The Israeli security services have blocked attempts to obtain an early release for Mordechai Vanunu, the Israeli technician imprisoned in 1986 after revealing the secrets of his country's nuclear weapons programme to The Sunday Times.

Vanunu attended a parole hearing last Sunday with hopes of going free after an officer from Shin Beth, Israel's internal secret service, visited him in jail two months ago. The officer told Vanunu, whose sentence runs until 2004, to start packing his belongings as the service did not intend to contest his application for parole.

However, when the hearing began in a special security court inside Beersheba prison, representatives of Shin Beth and two other security services testified that Vanunu might still possess vital nuclear secrets, even after 16 years in jail.

They also claimed to be fearful that he might reveal embarrassing details of his capture: he was seized by a team of Mossad agents who lured him to Rome in an elaborate honey trap.

Ernest Rodker, of the British-based Campaign to Free Vanunu, described the official objections to his release as cruel and inhuman. "It is an incredible situation that someone can be kept in prison because they might reveal information about their own violent kidnapping," he said.

The hearing was adjourned until December 31 after new evidence was submitted by the secret services. When the court reconvenes, Avigdor Feldman, Vanunu's lawyer, will argue that Vanunu disclosed everything he knew about the Dimona nuclear plant to The Sunday Times before he was abducted.

He also plans to renew an attempt to subpoena Shimon Peres, who was Israel's prime minister at the time.

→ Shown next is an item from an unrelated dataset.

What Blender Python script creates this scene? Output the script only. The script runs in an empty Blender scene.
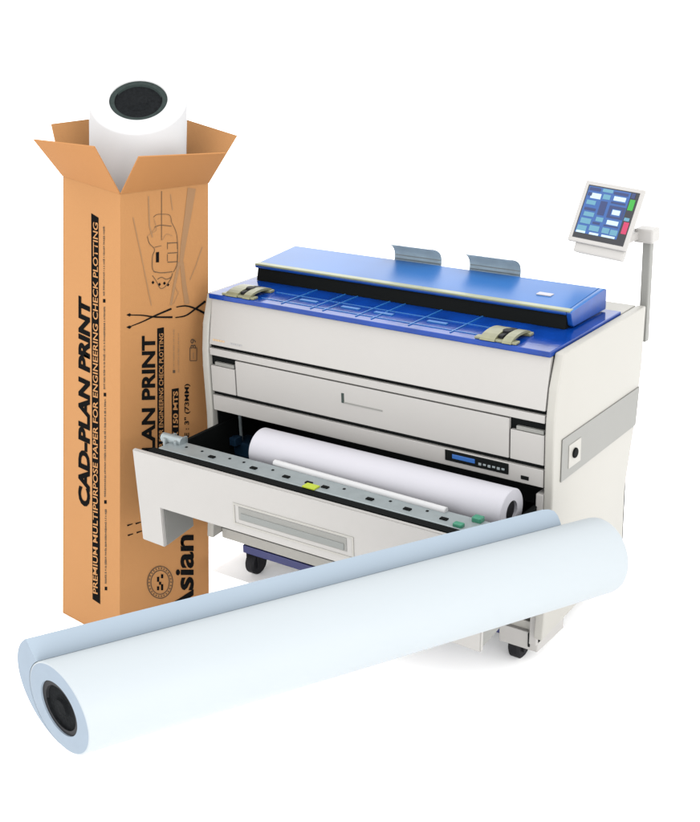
import bpy, bmesh, math, random
from mathutils import Vector, Matrix
random.seed(4)
S = bpy.context.scene
COL = S.collection

# ------------------------------------------------------------ camera
cam_d = bpy.data.cameras.new('camera')
cam = bpy.data.objects.new('camera', cam_d); COL.objects.link(cam)
FW = Vector((-.5535, .7554, -.3510)).normalized()
RT = Vector((.8130, .5815, -.0306)); RT = (RT - RT.dot(FW) * FW).normalized()
UP = RT.cross(FW)
cam.matrix_world = Matrix(((RT.x, UP.x, -FW.x, 2.872), (RT.y, UP.y, -FW.y, -3.104), (RT.z, UP.z, -FW.z, 2.172), (0, 0, 0, 1)))
cam_d.sensor_fit = 'HORIZONTAL'; cam_d.sensor_width = 36; cam_d.lens = 1271.34 / 700 * 36
cam_d.clip_start = .05; cam_d.clip_end = 500
S.camera = cam

# ------------------------------------------------------------ light
W = bpy.data.worlds.new('World'); S.world = W; W.use_nodes = True
W.node_tree.nodes['Background'].inputs[0].default_value = (1, 1, 1, 1)
W.node_tree.nodes['Background'].inputs[1].default_value = 1.8
def area(name, loc, target, size, power, col=(1, 1, 1)):
    l = bpy.data.lights.new(name, 'AREA'); l.shape = 'SQUARE'; l.size = size; l.energy = power; l.color = col
    o = bpy.data.objects.new(name, l); COL.objects.link(o); o.location = loc
    o.rotation_euler = (Vector(target) - Vector(loc)).to_track_quat('-Z', 'Y').to_euler()
    return o
area('added_fill_front', (1.2, -6.5, 1.2), (.6, 0, .5), 3.0, 38, (1, .99, .98))  # added fill light from the camera side, brightens the front faces
area('added_fill_right', (6.0, -3.2, .5), (.7, -.6, .5), 3.0, 170, (1, .99, .98))  # added fill light, lifts side panel, carton's right face and roll front
area('added_fill_overhead', (-.2, -1.0, 6.0), (.3, -.2, 0), 4.0, 60)  # added fill light from above, aimed down to lift the grey floor
S.view_settings.view_transform = 'Standard'; S.view_settings.look = 'None'
S.view_settings.exposure = .72; S.view_settings.gamma = 1

# ------------------------------------------------------------ materials
def lin(c):
    return tuple(((v / 255) / 12.92 if v / 255 < .04045 else ((v / 255 + .055) / 1.055) ** 2.4) for v in c) + (1,)
def mat(name, rgb, rough=.5, metal=0, noise=.04, scale=8, bump=0.0, bscale=200, spec=.4, coat=0, alpha=1, emit=0, linear=False):
    m = bpy.data.materials.new(name); m.use_nodes = True; nt = m.node_tree; b = nt.nodes['Principled BSDF']
    c = tuple(rgb) + (1,) if linear else lin(rgb)
    if name != 'studio_white': c = tuple(v * .61 for v in c[:3]) + (1,)
    tc = nt.nodes.new('ShaderNodeTexCoord'); n = nt.nodes.new('ShaderNodeTexNoise')
    n.inputs['Scale'].default_value = scale; n.inputs['Detail'].default_value = 5
    nt.links.new(tc.outputs['Object'], n.inputs['Vector'])
    mx = nt.nodes.new('ShaderNodeMix'); mx.data_type = 'RGBA'
    mx.inputs[6].default_value = tuple(v * (1 - noise) for v in c[:3]) + (1,)
    mx.inputs[7].default_value = tuple(min(1, v * (1 + noise)) for v in c[:3]) + (1,)
    nt.links.new(n.outputs[0], mx.inputs[0]); nt.links.new(mx.outputs[2], b.inputs['Base Color'])
    b.inputs['Roughness'].default_value = rough; b.inputs['Metallic'].default_value = metal
    b.inputs['Specular IOR Level'].default_value = spec
    b.inputs['Coat Weight'].default_value = coat; b.inputs['Alpha'].default_value = alpha
    if emit:
        nt.links.new(mx.outputs[2], b.inputs['Emission Color']); b.inputs['Emission Strength'].default_value = emit
    if bump:
        n2 = nt.nodes.new('ShaderNodeTexNoise'); n2.inputs['Scale'].default_value = bscale; n2.inputs['Detail'].default_value = 3
        bp = nt.nodes.new('ShaderNodeBump'); bp.inputs['Strength'].default_value = bump; bp.inputs['Distance'].default_value = .002
        nt.links.new(tc.outputs['Object'], n2.inputs['Vector']); nt.links.new(n2.outputs[0], bp.inputs['Height'])
        nt.links.new(bp.outputs[0], b.inputs['Normal'])
    return m
M = {}
M['floor'] = mat('studio_white', (.95, .95, .95), .9, linear=True, noise=.003, spec=0)
M['beige'] = mat('printer_plastic', (.365, .353, .337), .45, linear=True, noise=.03, scale=3, bump=.15, bscale=600)
M['side'] = mat('printer_side_plastic', (.345, .335, .305), .5, linear=True, noise=.03, scale=3, bump=.15, bscale=600)
M['grille'] = mat('vent_grey', (.215, .215, .20), .6, linear=True, bump=.3, bscale=400)
M['dark'] = mat('chassis_black', (.005, .006, .006), .8, linear=True, spec=.05)
M['seam'] = mat('seam_dark', (.03, .045, .04), .6, linear=True, spec=.2)
M['steel'] = mat('rail_steel', (.28, .32, .33), .35, metal=.3, linear=True, noise=.15, scale=30)
M['blue'] = mat('deck_blue', (.002, .036, .23), .14, linear=True, noise=.5, scale=12, spec=.22, bump=.25, bscale=25)
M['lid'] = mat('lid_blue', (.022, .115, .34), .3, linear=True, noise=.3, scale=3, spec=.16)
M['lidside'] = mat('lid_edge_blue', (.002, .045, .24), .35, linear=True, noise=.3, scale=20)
M['ridge'] = mat('ridge_blue', (.02, .13, .38), .3, linear=True)
M['gold'] = mat('gold_strip', (.25, .27, .17), .4, linear=True, metal=.2, noise=.2, scale=20)
M['olive'] = mat('guide_olive', (.20, .20, .12), .4, linear=True, metal=.2, noise=.3, scale=40)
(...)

Peres gave an extensive interview to Israeli television last year in which he boasted that he had helped to mastermind the nuclear programme with the assistance of the French.

Feldman said yesterday that Vanunu had no more damaging nuclear secrets to reveal and it was wrong to argue he should be kept locked up because he knew details of how he was brought to Israel.

The Campaign to Free Vanunu in London lobbies for his release and holds a vigil near the capital's Israeli embassy every Saturday morning.